Im Halo von Galaxien erwartet man in der Regel sehr alte und damit metallarme
Sterne. Metallreiche Sterne finden sich hingegen eher in der Scheibe einer
Galaxie, wo ständig neue Sterne und massereiche Sonnen explodieren und dadurch
das Material in ihrer Umgebung mit schweren Elementen anreichern.
Im Halo der Sombrerogalaxie gibt es - was die Lage noch komplizierter macht - zudem noch zahlreiche alte und metallarme Kugelsternhaufen, deren Sterne
sich irgendwann mit den anderen Sternen im Halo vermischen sollten. Offenbar hat
dieser Prozess bei Messier 104 nicht dazu geführt, dass ein Halo aus alten,
metallarmen Sternen entsteht.
Gab es also in der Vergangenheit der Sombrerogalaxie eine gewaltige Kollision
mit einer etwa gleichgroßen anderen Galaxie? Dafür gibt es sonst keinerlei
Hinweise: Die Scheibe von Messier 104 erscheint ungestört und auch das gesamte System
unterscheidet sich deutlich von Galaxien, die in eine Kollision mit einer anderen,
ähnlich massereichen Galaxie verwickelt waren. Hier sieht man oft lange
Gezeitenarme von Sternen, die durch die Galaxie aus dem System geschleudert
wurden oder eine eher chaotische Struktur.
Allerdings war die Sombrerogalaxie nie eine "normale" Galaxie, die sich als
Spiralgalaxie oder als elliptische Galaxie klassifizieren ließ. Sie liegt
irgendwo zwischen den beiden klassischen Galaxienformen - was auch der Grund
war, weshalb das Team die Galaxie mit dem Weltraumteleskop Hubble ins Visier
nahm. Sie wollten besser verstehen, wie solche "Hybrid"-Galaxien entstehen.

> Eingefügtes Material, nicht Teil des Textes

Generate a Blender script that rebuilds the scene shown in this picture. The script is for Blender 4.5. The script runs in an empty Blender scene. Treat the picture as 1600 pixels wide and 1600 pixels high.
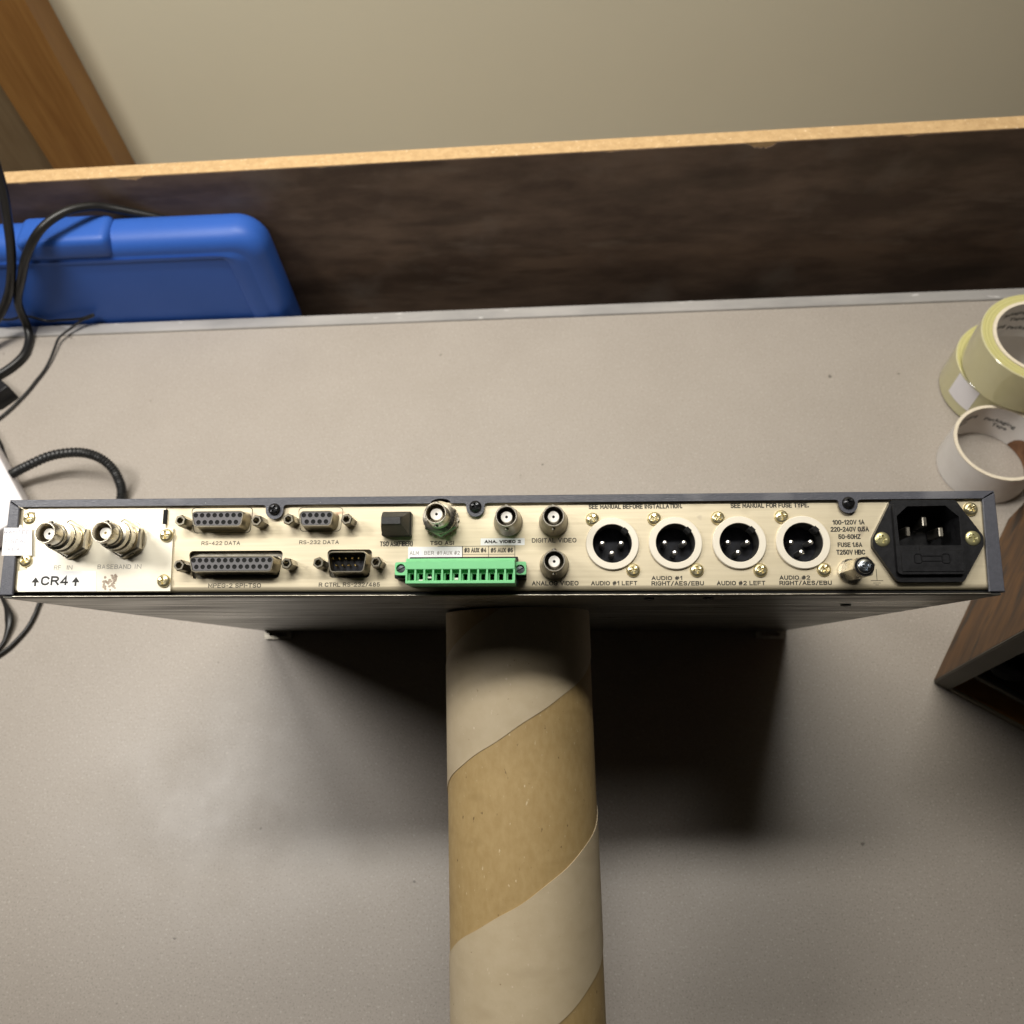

Weitere Beobachtungen von ähnlichen Systemen sind nun geplant, um hinter das
Geheimnis der Sombrerogalaxie zu kommen. Künftige Weltraumteleskope könnten
zudem noch
weitere Informationen über die Sterne im Halo liefern.
Über die aktuellen
Beobachtungen berichtet das Team in einem Fachartikel, der in der
Fachzeitschrift The Astrophysical Journal erschienen ist.